Datasets
For LiPSOW, we use two datasets: Semantic-KITTI [1] and KITTI-360 [2]. The two datasets are recorded in Karlsruhe, Germany using the same sensor setup. However, they consist of different parts of the city (with no overlap), different weather conditions, and are collected several years apart. More importantly, they consist of different class vocabularies, with KITTI-360 having significantly more semantic categories and instances. These differences make these datasets suitable as per our definition of LiPSOW.

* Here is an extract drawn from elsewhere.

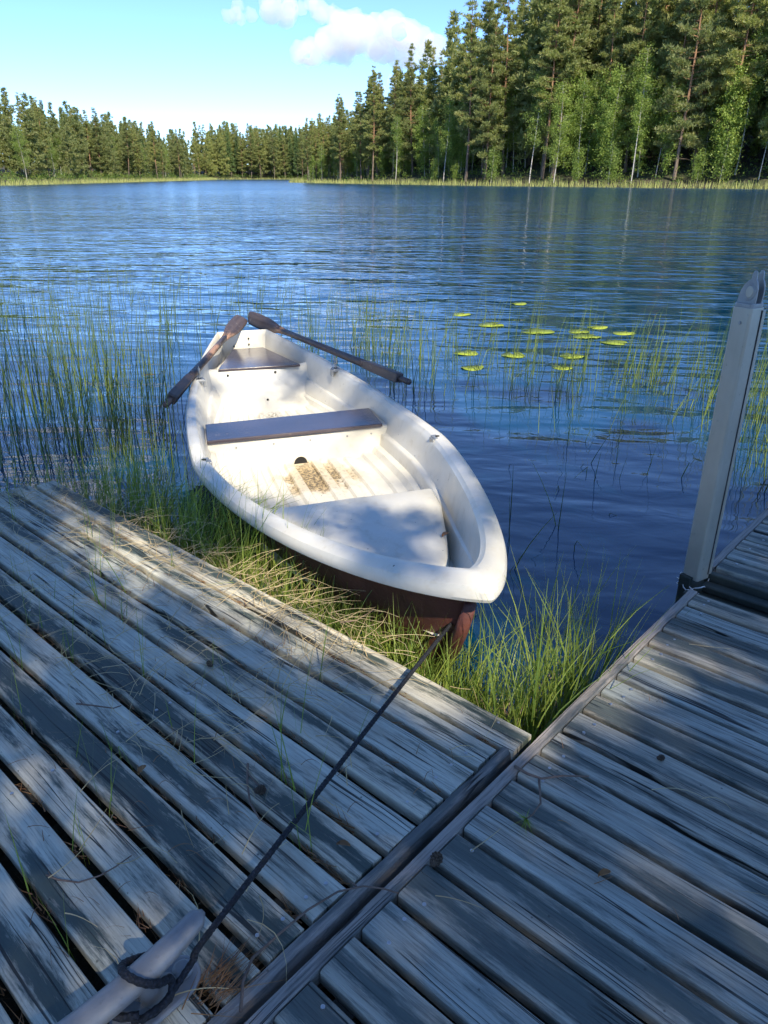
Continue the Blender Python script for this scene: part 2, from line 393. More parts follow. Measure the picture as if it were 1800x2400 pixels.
# ------------------------------------------------------------------ ground, water
LAKE = np.array([(-140, -22), (-60, -6), (-20, .5), (-8, 2.2), (-3.4, 3.0), (-2.1, 3.75), (-1.55, 3.85), (-.8, 3.05), (.05, 2.28),
                 (.55, 2.05), (.80, 1.75), (.95, 1.2), (1.6, .5), (5, -1.5), (20, -6), (70, -15), (120, 5), (112, 40), (92, 66), (75, 88), (54, 115),
                 (37, 131), (18, 152), (-3, 185), (-24, 222), (-26, 300), (-36, 395), (-60, 408), (-84, 398), (-78, 355), (-77, 290), (-75, 237), (-74, 187),
                 (-74, 154), (-88, 110), (-125, 70), (-150, 20)], float)
def lake_sd(P):
    """signed distance to the shoreline, positive on land"""
    P = np.asarray(P, float).reshape(-1, 2); a = LAKE; b = np.roll(LAKE, -1, 0); d = b - a
    best = np.full(len(P), 1e18); inside = np.zeros(len(P), bool)
    for i in range(len(a)):
        w = P - a[i]; k = np.clip((w @ d[i]) / (d[i] @ d[i]), 0, 1)
        best = np.minimum(best, ((w - k[:, None] * d[i]) ** 2).sum(1))
        c = (a[i][1] > P[:, 1]) != (b[i][1] > P[:, 1])
        xs = a[i][0] + (P[:, 1] - a[i][1]) / (d[i][1] if abs(d[i][1]) > 1e-9 else 1e-9) * d[i][0]
        inside ^= c & (P[:, 0] < xs)
    sd = np.sqrt(best); return np.where(inside, -sd, sd)
def height(P):
    P = np.asarray(P, float).reshape(-1, 2); sd = lake_sd(P); x, y = P[:, 0], P[:, 1]
    hill_r = np.clip((x + 40) / 60, 0, 1) * np.clip((y - 40) / 30, 0, 1)
    hill_l = np.clip((-x - 40) / 30, 0, 1)
    land = np.clip(sd, 0, None)
    far = np.clip((np.hypot(x, y) - 20) / 30, 0, 1)
    up = .06 * np.clip(land / .5, 0, 1) + far * (.5 * np.clip(land / 4, 0, 1) + np.minimum(land, 90) * (.05 + .17 * hill_r + .03 * hill_l)) + (1 - far) * np.clip(land - 1.2, 0, None) * .07
    z = WZ - .02 + np.where(sd > 0, up, -np.minimum(-sd * .35, 2.5))
    return z + np.where(sd > .3, np.sin(x * 1.7 + y * .6) * np.sin(y * 1.3 - x * .4) * .02, 0)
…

Under our setting, we use Semantic-KITTI as the training and validation set, and KITTI-360 as the test set. Since KITTI-360 consists of several classes and instances which may be unseen during training, this setting indeed helps evaluate open-world performance.

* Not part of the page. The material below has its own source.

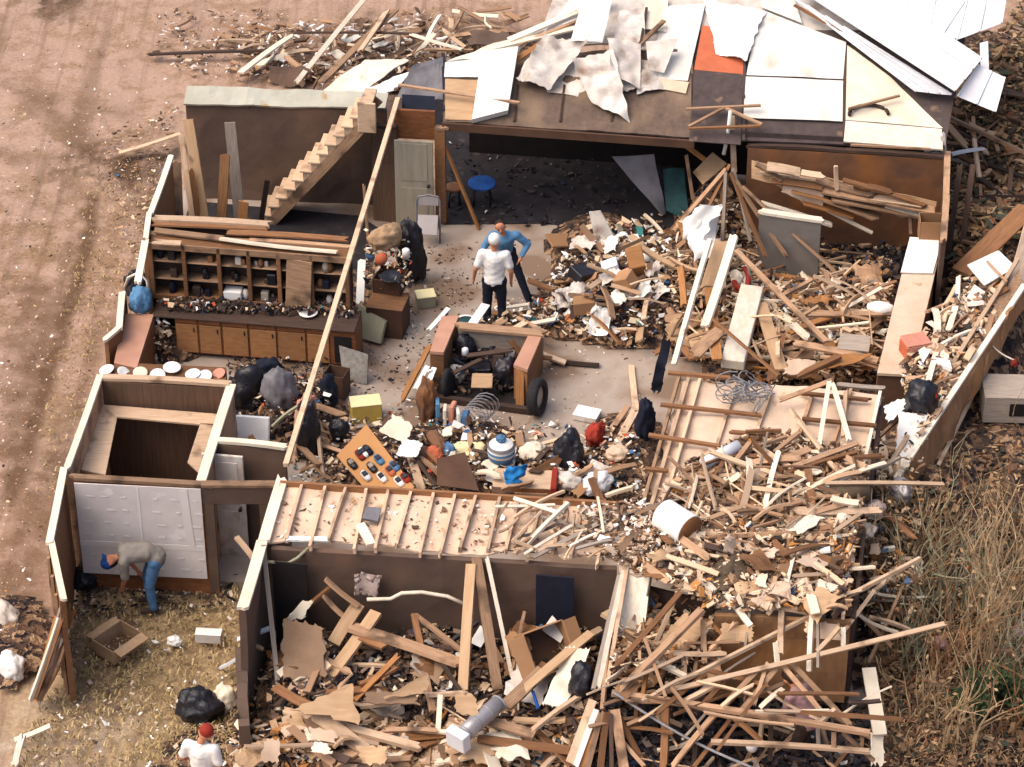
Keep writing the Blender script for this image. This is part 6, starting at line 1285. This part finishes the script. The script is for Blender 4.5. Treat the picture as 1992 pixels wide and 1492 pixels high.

During training, a subset of classes are held-out as other. Concretely, their semantic labels are altered to other and instance labels are ignored. During validation, the ground-truth instance labels are used to evaluate performance. During testing, instance labels from novel categories (unseen during training)) are used to evaluate performance.
Vocabularies
We use two strategies to hold-out classes during training. Under the first (Vocabulary 1), the rarest classes from each super-category are held-out as other. On the other hand, the second strategy (Vocabulary 2) closely resembles the original Semantic-KITTI vocabulary, with the rarest class from each super-category held out as other.
References
- Behley, Jens, et al. “Semantickitti: A dataset for semantic scene understanding of lidar sequences.” Proceedings of the IEEE/CVF International Conference on Computer Vision. 2019.
- Liao, Yiyi, Jun Xie, and Andreas Geiger. “KITTI-360: A novel dataset and benchmarks for urban scene understanding in 2d and 3d.” arXiv preprint arXiv:2109.13410 (2021).